Under Article 110 of Iran’s constitution, the Supreme Leader holds sole command authority over the armed forces, including the IRGC. The president and foreign minister have no legal power to direct, restrain, or override IRGC operations. For a “unified proposal” to emerge — as Trump has demanded — it would require either the Supreme Leader’s direct intervention or the IRGC voluntarily subordinating its operational posture to diplomatic objectives. Ayatollah Khamenei has not been publicly seen in over six weeks. Mojtaba Khamenei’s appearances have involved AI-generated video. Vahidi has publicly overridden the foreign ministry at every stage of the conflict. No institutional mechanism exists to compel unification.
Could Pakistan still broker talks despite Iran’s refusal?
Pakistan retains the institutional relationships — Field Marshal Munir visited Khatam al-Anbiya headquarters (Abdollahi’s command) on April 16, and the ceasefire extension was made at Pakistan’s request. But Pakistan’s leverage depends on both parties sending delegations. With Iran refusing to attend and Vance’s trip cancelled, Pakistan’s role shifts from mediator to message-carrier. The September 2025 Saudi-Pakistan Mutual Defense Agreement further complicates Islamabad’s position: it is simultaneously Iran’s interlocutor and Saudi Arabia’s treaty ally.
What are the Tanker War precedents for the current seizure cycle?
During the 1984–1988 Tanker War, Iran and Iraq attacked more than 400 commercial vessels in the Persian Gulf. The United States launched Operation Earnest Will in 1987 to escort reflagged Kuwaiti tankers. After the USS Samuel B. Roberts struck an Iranian mine in April 1988 (10 sailors wounded), the US launched Operation Praying Mantis — the largest US naval engagement since World War II — sinking or disabling six Iranian vessels in a single day. The current tit-for-tat seizure pattern (US seizes Touska April 19; IRGC seizes MSC Francesca and Epaminondas April 22) mirrors the early-phase escalation of the Tanker War before it widened into direct naval combat.

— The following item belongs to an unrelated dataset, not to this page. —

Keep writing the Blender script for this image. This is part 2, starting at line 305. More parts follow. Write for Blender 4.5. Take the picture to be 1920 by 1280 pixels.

What does the Epaminondas incident reveal about the IRGC permit system?
The Epaminondas was explicitly told by Iranian authorities that it had permission to transit the Strait of Hormuz, according to Safety4Sea and ABC News. It was seized anyway — fired upon without warning per UKMTO. This indicates either that the IRGC Navy does not recognize permits issued by the civilian government, or that the permit system itself is designed to generate compliance data (which vessels request permission) rather than to facilitate actual transit. Either reading confirms that the IRGC operates a parallel authority structure in Hormuz that is not bound by commitments made by Iran’s diplomatic apparatus.